A realidade está, no entanto, em rápida mutação e os "modelos" de que hoje se fala no Egipto são as democracias pluralistas da Turquia de Erdogan ou da Indonésia pós-Suharto - países muçulmanos mas não árabes.


Mais do que os modelos conta a dinâmica política. "As ideias de quão inóspitos são os países árabes para a democracia ou de quão o mundo árabe é incompatível com a modernidade foram estilhaçadas pela coragem e pela visão de tantos tunisinos e egípcios", escrevia ontem Nicholas Kristoff, correspondente do New York Times no Cairo. "É também impressionante que os egípcios tenham vencido a polícia do Estado sem ajuda do Ocidente ou sequer apoio moral."

Duradoura ou efémera, é patente a viragem de mentalidade em grandes espaços do mundo árabe, na sequência de mudanças demográficas e culturais - e também perante o calamitoso fiasco económico das autocracias nacionalistas ou conservadoras. "A nova geração parece ter-se libertado da chapa de chumbo que há décadas pesa sobre o seu país", anota o politólogo árabe Hasni Abidi.

O analista libanês Rami Khouri observa que o mais importante que se passa na Tunísia e no Egipto é a "exigência de uma reconfiguração do modo como o poder estatal é exercido e de como a cidadania é praticada. (...) Eles lançaram o primeiro processo significativo de autodeterminação da cidadania árabe, exigindo definir os próprios valores nacionais, o sistema de governação e as políticas - talvez o primeiro desde o nascimento do moderno sistema de Estado árabe."

A linguagem mudou, assinala o islamólogo Gilles Kepel. "Já não é possível fazer política no mundo árabe ou ter um discurso político sem ter em conta a fortíssima aspiração à democracia, uma aspiração à democracia indígena, vinda de Tunes e do Cairo."

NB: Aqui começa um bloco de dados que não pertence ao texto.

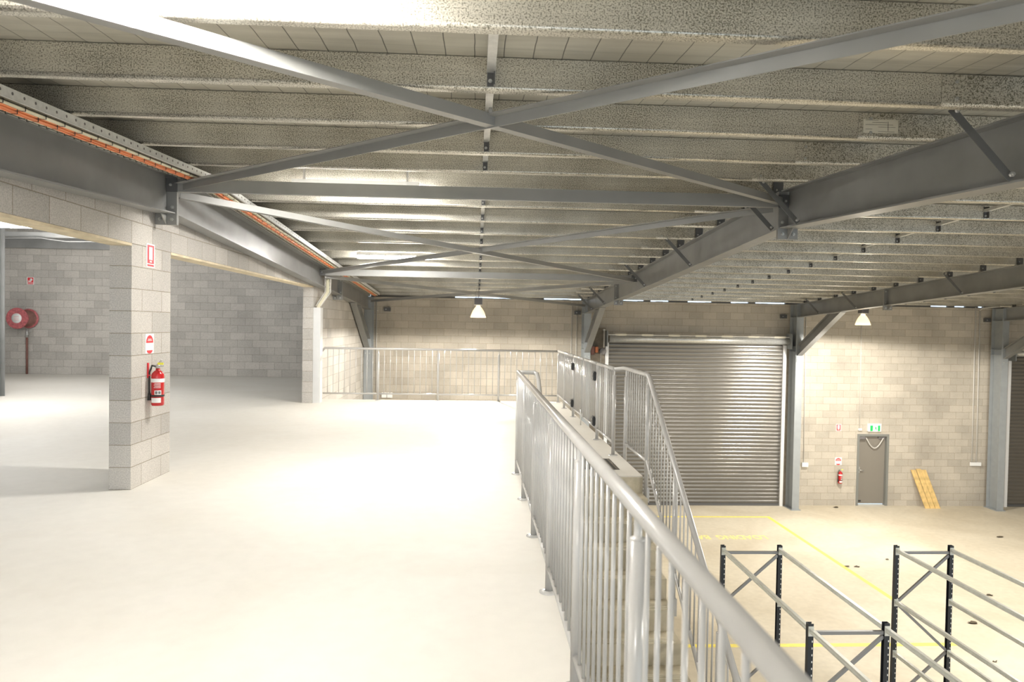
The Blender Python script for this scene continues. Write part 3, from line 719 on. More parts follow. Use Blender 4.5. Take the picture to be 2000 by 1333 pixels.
def gate(y0, y1, label, hinge_y, bolt):
    R_ = thing('gate', label, 'gate', (XG, (y0+y1)/2, 0), 'double safety gate leaves')
    m_ = MB(); zb, zt = .15, HG
    m_.tube([(XG, y0-.04, zt), (XG, y1+.04, zt)], .022, 14); m_.tube([(XG, y0-.04, zb), (XG, y1+.04, zb)], .0165, 10)
    m_.tube([(XG, y0-.04, zb), (XG, y0-.04, zt)], .018, 12); m_.tube([(XG, y1+.04, zb), (XG, y1+.04, zt)], .018, 12)
    m_.build('frame', 'rail', R_)
    n = 10
    for j in range(1, n): upright('baluster', R_, XG, y0+(y1-y0)*j/n, zb+.01, zt-.02, .007)
    for z in (.245, .86):
        m_ = MB(); yy = hinge_y; sg = 1
        m_.box(XG-.052, XG-.024, yy-.055, yy+.075, z-.062, z+.062)
        m_.box(XG-.060, XG-.052, yy-.045, yy+.065, z-.05, z+.05)
        m_.box(XG-.024, XG-.018, yy-.055, yy+.03, z-.05, z+.05)
        h = m_.build('hinge', 'black', R_)
        for q in (-.028, .028):
            mm = MB(); hexbolt(mm, (XG-.060, yy-.02, z+q), '-X', .010, .004); mm.build('screw', 'bolt', h)
    if bolt:
        m_ = MB(); m_.tube([(XG-.035, y1+.05, .02), (XG-.035, y1+.05, .24)], .009, 8); m_.tube([(XG-.035, y1+.05, .24), (XG-.035, y1+.09, .25)], .009, 8); m_.box(XG-.03, XG-.01, y1+.03, y1+.07, .15, .20); m_.build('drop_bolt', 'galv_plain', R_)
gate(11.68, 10.57, 'far leaf of the double safety gate, black hinges on its far side', 11.62, True)
gate(10.53, 9.42, 'near leaf of the double safety gate, black hinges nearest the stairs', 9.46, False)

# 4 outer stair balustrade
XS = 1.76; GO, RI = .245, .1785; SL = RI/GO
R4 = thing('stair_balustrade', 'grey balustrade on the open side of the concrete stairs', 'railing', (XS, 5.5, -.5))
YT = 7.03; HS = 1.045
def hs(y): return HS if y > YT else HS-(YT-y)*SL
YEND = 2.3
hrail(R4, [(XG+.0, 8.235, HG), (XS-.02, 8.17, HS), (XS, 8.10, HS), (XS, YT+.06, HS), (XS, YT, HS-.012), (XS, YEND, hs(YEND))], .024)
m_ = MB(); m_.tube([(XS, 8.10, .165), (XS, YT, .165), (XS, YEND, .165-(YT-YEND)*SL)], .0165, 10); m_.build('bottom_rail', 'rail', R4)
ps4 = [8.10, 7.06, 6.02, 4.86, 3.7, 2.6]
for y in ps4: 
    zt = hs(y)
    post(R4, XS, y, zt-1.04-.16-(.0 if y > 7.2 else .1), zt-.10, zt-.02, False)
    m_ = MB(); zf = zt-1.2; m_.box(XS+.0, XS+.028, y-.03, y+.03, zf-.10, zf+.05); m_.build('side_bracket', 'rail', R4)
y = 8.10-.107
while y > YEND+.05:
    if min(abs(y-q) for q in ps4) > .04:
        zb = .17 if y > YT else .17-(YT-y)*SL
        upright('baluster', R4, XS, y, round(zb, 3), round(zb, 3)+.86, .007)
    y -= .107

# ------------------------------------------------------------------ stairs
ST = thing('staircase', 'concrete staircase descending from the landing towards the camera', 'stairs', (1.14, 4.6, ZL))
for n_ in range(1, 20):
    y1 = 7.11-GO*(n_-1); y0 = y1-GO; zt = -RI*n_
    m_ = MB(); m_.box(.505, 1.733, y0, 7.10 if n_ < 2 else y1, max(ZL, zt-.55), zt); s_ = m_.build('step', ['step'], ST)
    m_ = MB()
    for q in range(4): m_.box(.56, 1.69, y0+.02+q*.022, y0+.032+q*.022, zt, zt+.003)
    m_.cur = 0; m_.build('grip_strip', 'tread', s_)
m_ = MB(); m_.box(.505, 1.733, 7.098, 7.116, -.20, -.012); m_.build('landing_edge', 'step', ST)
# landing tactile pad (dark raised dots)
tp = MB(); tp.box(.62, 1.56, 7.42, 8.02, 0, .004)
tg = tag(tp.build('tactile_mat', 'black'), 'black tactile mat on the landing at the stair head', 'tactile mat')
td = MB()
for i in range(18):
    for j in range(12):
        cx, cyy = .645+i*.0525, 7.445+j*.05
        td.add([(cx+.016*math.cos(PI/3*q), cyy+.012*math.sin(PI/3*q), .004) for q in range(6)]+[(cx+.011*math.cos(PI/3*q), cyy+.008*math.sin(PI/3*q), .008) for q in range(6)], [tuple(range(6, 12))]+[(q, (q+1) % 6, 6+(q+1) % 6, 6+q) for q in range(6)])
o = td.build('raised_dot', 'tan', tg); o['kind'] = 'stuff'

# ------------------------------------------------------------------ roller doors
def roller(n_, x0, x1, ztop, label, full):
    R_ = thing('door_%d' % n_, label, 'roller door', ((x0+x1)/2, 19.78, ZL)); R_['kind'] = 'structure'
    m_ = MB(); prof = []; z = ZL+.06; pitch = .1093
    while z < ztop:
        for a, d in ((0, 0), (.12, .010), (.28, .017), (.5, .020), (.72, .017), (.88, .010)): prof.append((19.79-d, z+pitch*a))
        z += pitch
    vs = []; fs = []
    for i, (y, z_) in enumerate(prof): vs += [(x0, y, z_), (x1, y, z_)]
    for i in range(len(prof)-1): fs.append((2*i, 2*i+1, 2*i+3, 2*i+2))
    m_.add(vs, fs, True); m_.build('curtain', 'door_slat', R_)
    m_ = MB(); m_.box(x0, x1, 19.765, 19.80, ZL+.005, ZL+.07); m_.build('bottom_bar', 'plate', R_)
    m_ = MB(); m_.box(x1, x1+.09, 19.73, 19.82, ZL, ztop-.02); m_.build('guide_rail', 'door_guide', R_)
    m_ = MB(); m_.box(x0-.09, x0, 19.73, 19.82, ZL, ztop-.02); m_.build('guide_rail', 'door_guide', R_)
    m_ = MB(); zc = ztop+.10; m_.lathe([(.0001, x0), (.095, x0), (.095, x1+.1), (.0001, x1+.1)], (0, 19.60, zc), 'X', 28, True); m_.build('roll_drum', 'galv_plain', R_)
    m_ = MB(); m_.box(x0-.05, x1+.08, 19.53, 19.60, zc+.10, zc+.125); m_.build('head_angle', 'conduit', R_)
    for q in range(7):
        m_ = MB(); xx = x0+.3+q*(x1-x0-.5)/6; m_.box(xx-.16, xx+.16, 19.525, 19.53, zc+.085, zc+.14); m_.build('clip_plate', 'sticker', R_)
    for xx in ((x0-.09, x1+.12) if full else (x0-.09,)):
        m_ = MB(); m_.box(xx-.012, xx+.012, 19.45, 19.81, zc-.22, zc+.22); m_.build('end_bracket', 'column', R_)
roller(1, 3.76, 8.83, 1.10, 'wide closed grey roller door on the lower floor, ribbed slats', True)
roller(3, 15.66, 20.6, .86, 'roller door cut off by the right edge of the picture', False)
for i, (a, b_) in enumerate([(8.925, 9.02)]):
    m_ = MB(); m_.box(a, b_, 19.74, 19.829, ZL, 1.25); m_.build('trim_4', 'tan', kind='structure')
m_ = MB(); m_.box(3.2, 3.66, 19.76, 19.829, ZL, 1.5); m_.build('trim_5', 'tan', kind='structure')
mo = thing('chain_hoist', 'dark chain hoist with orange fittings left of the wide roller door', 'hoist', (3.48, 19.6, .83))
m_ = MB(); m_.lathe([(.0001, 0), (.09, 0), (.10, .02), (.10, .07), (.07, .1), (.0001, .1)], (3.56, 19.52, .84), 'Y', 20); m_.box(3.50, 3.62, 19.60, 19.75, .78, .90); m_.build('sprocket_wheel', 'housing', mo)
m_ = MB(); m_.box(3.36, 3.44, 19.6, 19.75, .80, .96); m_.build('bracket', 'orange', mo)
m_ = MB(); m_.box(3.24, 3.34, 19.6, 19.75, .74, .97); m_.build('gear_case', 'pipe', mo)
m_ = MB(); m_.tube([(3.58, 19.5, .95), (3.58, 19.5, 1.44)], .014, 8); m_.lathe([(.0001, 0), (.03, 0), (.03, .03), (.0001, .03)], (3.58, 19.49, 1.44), 'Y', 12); m_.build('tension_rod', 'conduit', mo)
m_ = MB(); m_.tube([(3.50, 19.5, .80), (3.49, 19.5, -1.6)], .008, 6); m_.build('chain', 'galv_plain', mo)

# exit door
D = thing('door_2', 'closed taupe exit door under the green exit sign', 'door', ((DX0+DX1)/2, YW, ZL)); D['kind'] = 'structure'
m_ = MB(); m_.box(DX0-.03, DX0+.035, YW-.015, YW+.12, ZL, DZ1+.03); m_.box(DX1-.035, DX1+.03, YW-.015, YW+.12, ZL, DZ1+.03); m_.box(DX0+.035, DX1-.035, YW-.015, YW+.12, DZ1-.035, DZ1+.03); m_.build('door_frame', 'frame', D)
m_ = MB(); m_.box(DX0+.04, DX1-.04, YW+.075, YW+.115, ZL+.045, DZ1-.038); m_.build('leaf', 'exitdoor', D)
m_ = MB(); m_.box(DX0+.06, DX0+.11, YW+.065, YW+.075, -2.62, -2.44); m_.tube([(DX0+.085, YW+.07, -2.53), (DX0+.085, YW+.02, -2.53), (DX0+.20, YW+.02, -2.545)], .012, 8); m_.build('handle', 'bolt', D)
m_ = MB(); m_.box(DX0+.03, DX0+.20, YW-.02, YW+.075, DZ1-.12, DZ1-.04); m_.box(DX1-.26, DX1-.06, YW+.03, YW+.075, DZ1-.11, DZ1-.05); m_.build('closer', 'housing', D)
m_ = MB(); m_.tube([(DX0+.24+.52*t, YW+.01, DZ1-.08-.30*math.sin(PI*t)) for t in [i/14 for i in range(15)]], .014, 8); m_.build('cable_loop', 'conduit', D)
m_ = MB(); m_.box(DX0+.045, DX0+.16, YW+.06, YW+.075, ZL+.10, ZL+.145); m_.build('kick_bolt', 'black', D)

# ------------------------------------------------------------------ signs
def rot_face(dirn):
    """text plane: facing -Y ('front') or +X ('side')"""
    if dirn == 'front': return Matrix.Rotation(PI/2, 4, 'X')
    return Matrix.Rotation(PI/2, 4, 'Z') @ Matrix.Rotation(PI/2, 4, 'X')
ex = thing('exit_sign', 'green and white illuminated exit sign above the taupe door', 'sign', (11.61, YW-.03, -1.27))
m_ = MB(); m_.box(11.42, 11.81, YW-.07, YW-.001, -1.385, -1.155); m_.build('case', 'white', ex)
m_ = MB(); m_.box(11.44, 11.79, YW-.074, YW-.0705, -1.37, -1.175); m_.build('lit_face', 'exitlit', ex)
m_ = MB(); m_.box(11.47, 11.56, YW-.0765, YW-.0745, -1.37, -1.20); m_.box(11.70, 11.775, YW-.0765, YW-.0745, -1.37, -1.20); m_.build('green_panel', 'green', ex)
m_ = MB(); m_.lathe([(.0001, -.0005), (.018, -.0005), (.018, 0), (.0001, 0)], (11.65, YW-.0745, -1.225), 'Y', 12)
m_.prism([(11.60, -1.25), (11.64, -1.24), (11.67, -1.27), (11.66, -1.30), (11.69, -1.355), (11.67, -1.36), (11.635, -1.31), (11.60, -1.335), (11.59, -1.325), (11.62, -1.29), (11.625, -1.265), (11.60, -1.27)], 'Y', YW-.0765, YW-.0745); m_.build('running_figure', 'green', ex)

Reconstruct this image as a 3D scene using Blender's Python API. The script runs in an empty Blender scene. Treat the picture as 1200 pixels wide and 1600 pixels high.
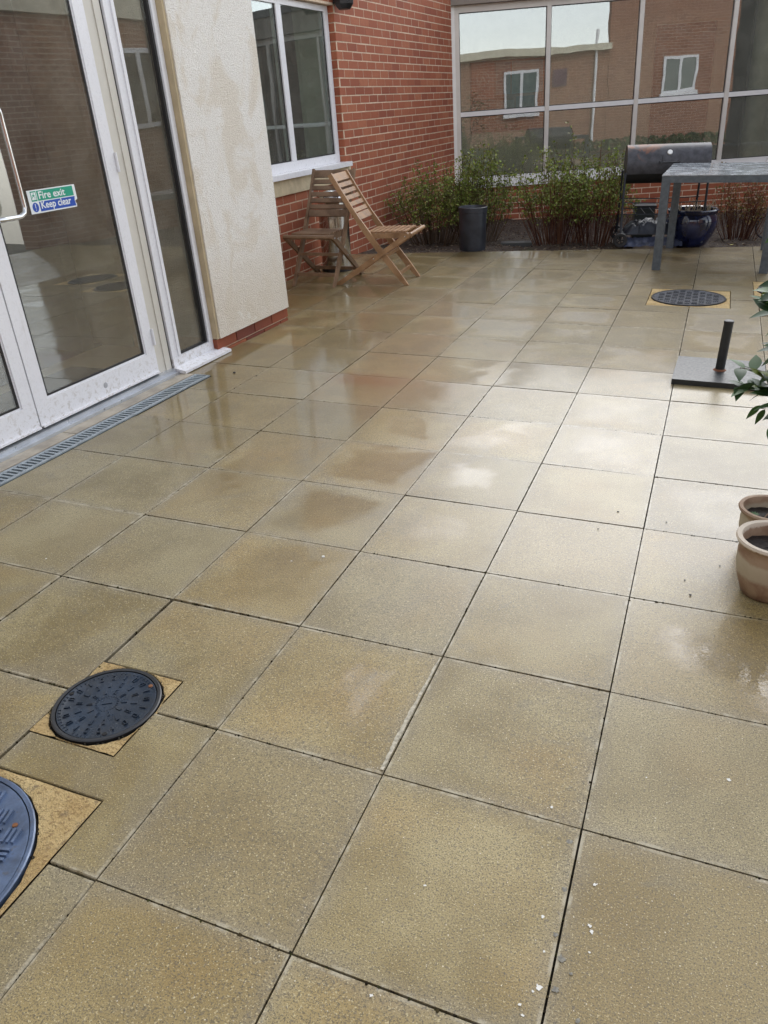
import bpy, bmesh, math, random
from mathutils import Matrix, Vector, noise
random.seed(7)
sc = bpy.context.scene
COL = sc.collection
R = math.radians
# ------------------------------------------------------------------ camera
cam_d = bpy.data.cameras.new('camera'); cam = bpy.data.objects.new('camera', cam_d); COL.objects.link(cam)
cam_d.sensor_width = 36; cam_d.sensor_fit = 'AUTO'; cam_d.lens = 1211.376*36/1600; cam_d.clip_end = 400; cam_d.clip_start = 0.02
right = Vector((0.92869737, 0.36844694, -0.04204809)); down = Vector((0.1382514, -0.44920494, -0.88266725)); fwd = Vector((-0.34410425, 0.81391755, -0.46811375))
cm = Matrix((( right.x, -down.x, -fwd.x, 0.5313), (right.y, -down.y, -fwd.y, -0.7274), (right.z, -down.z, -fwd.z, 1.3657), (0, 0, 0, 1)))
cam.matrix_world = cm
sc.camera = cam
# ------------------------------------------------------------------ light
SUN_EL, SUN_AZ = 38.0, 0.0          # azimuth measured from +Y towards +X
w = bpy.data.worlds.new('World'); sc.world = w; w.use_nodes = True
nt = w.node_tree; nt.nodes.clear()
wo = nt.nodes.new('ShaderNodeOutputWorld'); bg = nt.nodes.new('ShaderNodeBackground')
sky = nt.nodes.new('ShaderNodeTexSky'); sky.sky_type = 'NISHITA'; sky.sun_disc = False
sky.sun_elevation = R(SUN_EL); sky.sun_rotation = R(SUN_AZ); sky.air_density = 1.0; sky.dust_density = 0.6; sky.ozone_density = 1.0
hs = nt.nodes.new('ShaderNodeHueSaturation'); hs.inputs['Saturation'].default_value = 0.28
bg.inputs['Strength'].default_value = 0.15
nt.links.new(sky.outputs[0], hs.inputs['Color']); nt.links.new(hs.outputs[0], bg.inputs['Color']); nt.links.new(bg.outputs[0], wo.inputs['Surface'])
sd = bpy.data.lights.new('sun', 'SUN'); so = bpy.data.objects.new('sun', sd); COL.objects.link(so)
sd.energy = 0.5; sd.angle = R(44); sd.color = (1, .985, .96)
sv = Vector((math.sin(R(SUN_AZ))*math.cos(R(SUN_EL)), math.cos(R(SUN_AZ))*math.cos(R(SUN_EL)), math.sin(R(SUN_EL))))
so.rotation_euler = sv.to_track_quat('Z', 'Y').to_euler()
sc.view_settings.view_transform = 'Standard'; sc.view_settings.look = 'None'; sc.view_settings.gamma = 1
sc.view_settings.use_curve_mapping = False; sc.view_settings.exposure = 1.36
try:
    sc.cycles.max_bounces = 10; sc.cycles.transparent_max_bounces = 24; sc.cycles.use_denoising = True
    sc.cycles.sample_clamp_indirect = 8
except Exception: pass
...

A própria Irmandade Muçulmana começou a redefinir a sua estratégia num plano de Estado laico - mas em que a religião não seja apagada do espaço público. Pode ser o declínio do antigo paradigma do fundamentalismo.

No Egipto está tudo em aberto. Caído Mubarak, começam os assuntos sérios. A primeira etapa joga-se na rapidez de constituição de uma "sociedade política" capaz de impor as regras de jogo ao Estado - e aos militares.